↓↓↓

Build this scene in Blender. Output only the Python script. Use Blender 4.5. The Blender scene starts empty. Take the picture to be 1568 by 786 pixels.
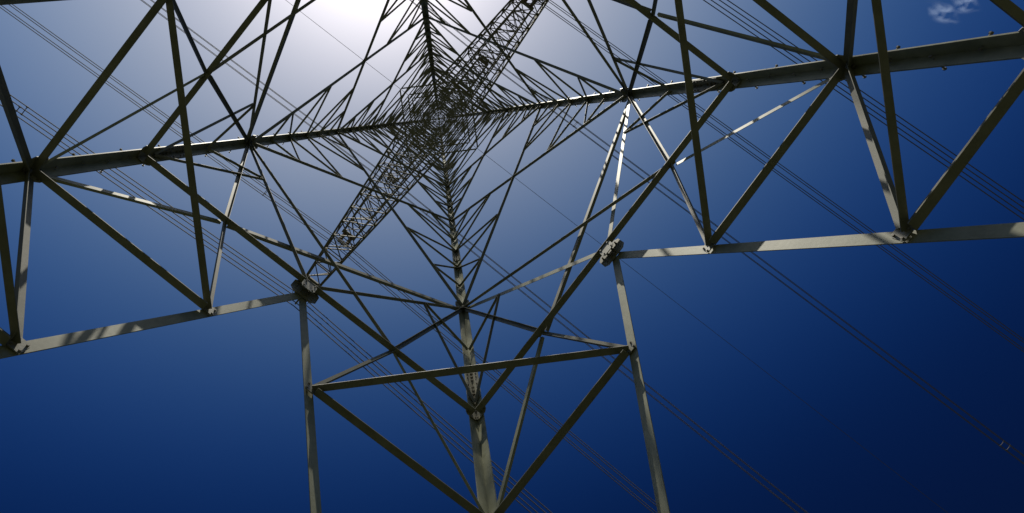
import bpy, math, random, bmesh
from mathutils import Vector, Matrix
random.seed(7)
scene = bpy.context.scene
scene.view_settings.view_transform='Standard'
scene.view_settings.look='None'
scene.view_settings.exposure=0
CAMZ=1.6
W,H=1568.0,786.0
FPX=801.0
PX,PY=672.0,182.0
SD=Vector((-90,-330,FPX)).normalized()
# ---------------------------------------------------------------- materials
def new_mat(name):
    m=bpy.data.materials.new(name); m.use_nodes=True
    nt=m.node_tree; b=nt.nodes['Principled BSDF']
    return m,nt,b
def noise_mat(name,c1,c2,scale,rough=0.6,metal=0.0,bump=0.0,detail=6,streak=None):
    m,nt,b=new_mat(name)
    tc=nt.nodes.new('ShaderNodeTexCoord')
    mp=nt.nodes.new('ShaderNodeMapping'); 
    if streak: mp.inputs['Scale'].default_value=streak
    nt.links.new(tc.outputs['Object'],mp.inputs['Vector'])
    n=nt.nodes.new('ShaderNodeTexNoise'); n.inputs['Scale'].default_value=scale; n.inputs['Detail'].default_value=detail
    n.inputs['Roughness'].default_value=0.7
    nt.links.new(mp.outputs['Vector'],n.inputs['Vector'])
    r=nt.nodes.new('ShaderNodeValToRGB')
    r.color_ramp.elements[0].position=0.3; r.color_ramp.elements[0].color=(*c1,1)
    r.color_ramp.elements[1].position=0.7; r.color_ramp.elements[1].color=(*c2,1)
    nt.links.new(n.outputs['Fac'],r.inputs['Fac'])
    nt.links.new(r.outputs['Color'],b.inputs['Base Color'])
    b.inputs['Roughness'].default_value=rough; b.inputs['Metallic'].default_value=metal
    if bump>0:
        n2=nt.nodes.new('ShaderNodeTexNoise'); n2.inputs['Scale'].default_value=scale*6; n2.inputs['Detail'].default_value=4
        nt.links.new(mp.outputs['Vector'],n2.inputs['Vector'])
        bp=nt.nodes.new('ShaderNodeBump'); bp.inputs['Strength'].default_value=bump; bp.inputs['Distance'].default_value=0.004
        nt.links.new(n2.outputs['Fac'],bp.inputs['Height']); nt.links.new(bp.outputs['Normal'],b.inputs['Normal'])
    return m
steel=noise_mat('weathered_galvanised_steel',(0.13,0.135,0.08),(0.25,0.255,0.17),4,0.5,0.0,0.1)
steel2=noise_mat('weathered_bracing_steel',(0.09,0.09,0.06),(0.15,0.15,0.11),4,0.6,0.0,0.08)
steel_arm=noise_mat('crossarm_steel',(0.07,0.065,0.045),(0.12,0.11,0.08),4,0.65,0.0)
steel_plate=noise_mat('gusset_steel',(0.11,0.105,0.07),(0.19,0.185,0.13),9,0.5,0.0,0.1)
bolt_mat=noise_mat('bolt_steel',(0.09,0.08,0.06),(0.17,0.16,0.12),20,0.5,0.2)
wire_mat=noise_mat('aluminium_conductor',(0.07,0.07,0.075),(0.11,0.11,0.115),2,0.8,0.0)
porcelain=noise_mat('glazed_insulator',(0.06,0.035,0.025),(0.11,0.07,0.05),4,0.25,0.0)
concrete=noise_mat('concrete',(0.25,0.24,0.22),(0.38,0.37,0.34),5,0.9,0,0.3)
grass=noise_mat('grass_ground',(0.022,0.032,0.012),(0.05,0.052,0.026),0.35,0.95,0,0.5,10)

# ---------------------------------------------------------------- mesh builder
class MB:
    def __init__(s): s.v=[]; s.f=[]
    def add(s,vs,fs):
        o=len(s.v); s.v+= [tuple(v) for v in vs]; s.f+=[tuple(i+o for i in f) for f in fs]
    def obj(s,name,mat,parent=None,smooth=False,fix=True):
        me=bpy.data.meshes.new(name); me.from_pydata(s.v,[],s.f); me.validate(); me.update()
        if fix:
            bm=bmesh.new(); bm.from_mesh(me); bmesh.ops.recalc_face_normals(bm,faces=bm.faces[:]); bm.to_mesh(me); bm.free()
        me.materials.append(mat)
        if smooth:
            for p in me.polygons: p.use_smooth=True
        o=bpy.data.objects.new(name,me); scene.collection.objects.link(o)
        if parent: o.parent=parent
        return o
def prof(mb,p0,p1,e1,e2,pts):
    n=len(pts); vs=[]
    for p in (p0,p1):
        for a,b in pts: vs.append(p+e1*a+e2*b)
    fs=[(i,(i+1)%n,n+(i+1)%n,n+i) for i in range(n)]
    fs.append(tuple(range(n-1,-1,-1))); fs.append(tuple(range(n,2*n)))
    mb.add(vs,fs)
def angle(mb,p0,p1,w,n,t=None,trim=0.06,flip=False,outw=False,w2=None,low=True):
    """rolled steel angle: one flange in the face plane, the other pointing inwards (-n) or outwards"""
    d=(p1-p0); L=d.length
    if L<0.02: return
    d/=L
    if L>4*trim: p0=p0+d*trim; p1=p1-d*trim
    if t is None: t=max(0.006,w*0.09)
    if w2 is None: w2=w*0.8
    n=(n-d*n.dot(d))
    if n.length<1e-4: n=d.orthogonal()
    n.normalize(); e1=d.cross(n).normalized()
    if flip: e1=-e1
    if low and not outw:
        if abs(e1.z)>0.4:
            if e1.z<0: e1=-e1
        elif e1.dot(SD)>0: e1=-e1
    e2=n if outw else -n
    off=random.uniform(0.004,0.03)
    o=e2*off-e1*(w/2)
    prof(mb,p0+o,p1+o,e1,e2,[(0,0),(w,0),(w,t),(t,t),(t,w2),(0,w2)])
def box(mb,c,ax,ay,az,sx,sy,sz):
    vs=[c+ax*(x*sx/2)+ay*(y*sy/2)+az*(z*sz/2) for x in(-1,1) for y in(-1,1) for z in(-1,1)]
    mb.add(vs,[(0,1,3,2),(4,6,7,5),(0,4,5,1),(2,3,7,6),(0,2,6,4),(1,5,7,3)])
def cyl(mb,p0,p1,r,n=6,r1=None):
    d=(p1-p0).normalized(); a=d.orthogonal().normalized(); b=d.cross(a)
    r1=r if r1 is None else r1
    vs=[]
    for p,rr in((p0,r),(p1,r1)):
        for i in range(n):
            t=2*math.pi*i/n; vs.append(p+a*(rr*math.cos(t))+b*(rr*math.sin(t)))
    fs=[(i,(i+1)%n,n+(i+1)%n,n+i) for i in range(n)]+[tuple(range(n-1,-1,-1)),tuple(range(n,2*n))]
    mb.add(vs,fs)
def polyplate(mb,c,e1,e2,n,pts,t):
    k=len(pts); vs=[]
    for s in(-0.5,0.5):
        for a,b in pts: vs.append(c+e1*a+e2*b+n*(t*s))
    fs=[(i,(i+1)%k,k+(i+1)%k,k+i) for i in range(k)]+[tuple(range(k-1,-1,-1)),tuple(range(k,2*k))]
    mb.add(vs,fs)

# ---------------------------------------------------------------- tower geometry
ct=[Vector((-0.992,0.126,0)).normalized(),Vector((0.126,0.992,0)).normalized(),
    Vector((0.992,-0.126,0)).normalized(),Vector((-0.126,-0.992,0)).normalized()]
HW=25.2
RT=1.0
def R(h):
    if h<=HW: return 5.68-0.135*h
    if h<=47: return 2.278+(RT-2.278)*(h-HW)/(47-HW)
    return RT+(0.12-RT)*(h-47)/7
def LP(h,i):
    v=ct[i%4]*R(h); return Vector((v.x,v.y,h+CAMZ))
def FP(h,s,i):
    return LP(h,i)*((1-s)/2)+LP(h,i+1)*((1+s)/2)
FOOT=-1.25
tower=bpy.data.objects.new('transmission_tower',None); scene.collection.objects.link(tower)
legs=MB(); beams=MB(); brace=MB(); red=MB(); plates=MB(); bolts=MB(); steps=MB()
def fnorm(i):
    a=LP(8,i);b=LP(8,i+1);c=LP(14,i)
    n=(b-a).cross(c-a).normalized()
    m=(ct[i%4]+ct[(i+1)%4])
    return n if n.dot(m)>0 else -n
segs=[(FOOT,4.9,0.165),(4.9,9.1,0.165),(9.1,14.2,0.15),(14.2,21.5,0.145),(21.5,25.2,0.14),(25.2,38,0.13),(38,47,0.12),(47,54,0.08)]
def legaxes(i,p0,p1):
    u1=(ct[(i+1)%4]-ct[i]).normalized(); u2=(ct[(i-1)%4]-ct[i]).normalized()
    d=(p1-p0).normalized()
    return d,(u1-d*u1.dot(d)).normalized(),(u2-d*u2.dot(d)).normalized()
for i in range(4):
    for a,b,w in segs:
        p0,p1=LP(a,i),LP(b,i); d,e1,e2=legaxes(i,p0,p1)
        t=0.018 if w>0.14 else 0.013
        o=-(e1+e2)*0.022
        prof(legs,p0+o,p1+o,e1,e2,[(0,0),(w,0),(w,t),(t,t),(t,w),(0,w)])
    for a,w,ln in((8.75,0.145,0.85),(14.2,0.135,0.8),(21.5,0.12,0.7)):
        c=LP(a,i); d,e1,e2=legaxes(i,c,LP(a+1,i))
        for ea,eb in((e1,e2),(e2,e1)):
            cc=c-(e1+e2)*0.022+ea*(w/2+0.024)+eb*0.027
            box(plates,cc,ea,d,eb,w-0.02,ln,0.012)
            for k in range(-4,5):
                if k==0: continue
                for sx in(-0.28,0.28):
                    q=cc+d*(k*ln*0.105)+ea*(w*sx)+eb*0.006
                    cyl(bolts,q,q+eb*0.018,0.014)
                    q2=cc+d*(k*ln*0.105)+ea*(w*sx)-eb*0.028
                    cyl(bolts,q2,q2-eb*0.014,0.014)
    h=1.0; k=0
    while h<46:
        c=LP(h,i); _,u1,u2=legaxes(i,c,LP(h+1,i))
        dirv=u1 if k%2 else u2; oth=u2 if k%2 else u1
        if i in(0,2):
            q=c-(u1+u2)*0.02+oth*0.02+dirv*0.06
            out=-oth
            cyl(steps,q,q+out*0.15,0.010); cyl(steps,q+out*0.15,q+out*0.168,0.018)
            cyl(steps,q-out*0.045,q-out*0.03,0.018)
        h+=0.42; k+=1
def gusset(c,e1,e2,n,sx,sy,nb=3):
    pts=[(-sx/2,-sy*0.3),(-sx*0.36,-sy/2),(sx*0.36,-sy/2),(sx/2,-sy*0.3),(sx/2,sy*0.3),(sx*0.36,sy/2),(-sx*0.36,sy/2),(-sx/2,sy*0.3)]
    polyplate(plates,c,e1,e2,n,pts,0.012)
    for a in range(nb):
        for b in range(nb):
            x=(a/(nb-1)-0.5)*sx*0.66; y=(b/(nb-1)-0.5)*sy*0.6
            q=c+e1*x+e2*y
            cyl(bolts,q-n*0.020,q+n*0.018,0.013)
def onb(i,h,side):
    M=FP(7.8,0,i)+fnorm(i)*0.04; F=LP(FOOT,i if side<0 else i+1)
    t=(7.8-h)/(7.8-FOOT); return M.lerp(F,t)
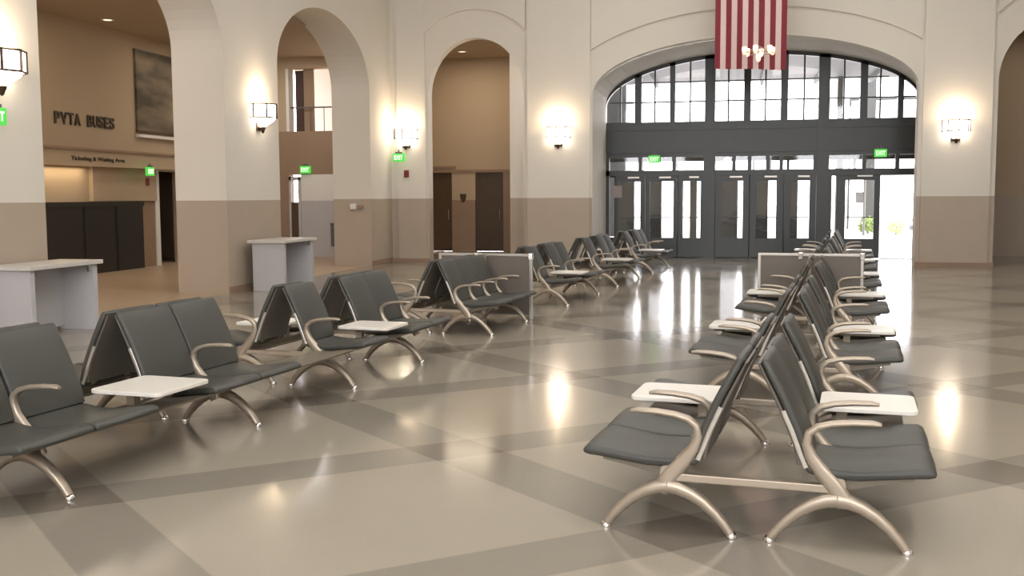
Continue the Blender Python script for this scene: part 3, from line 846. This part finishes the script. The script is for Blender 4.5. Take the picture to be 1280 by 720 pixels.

↑↑↑

_THE PROBLEM_
Within the listing, how many lines hold the word "this"? Only the number is to be given.

_SOLUTION_
2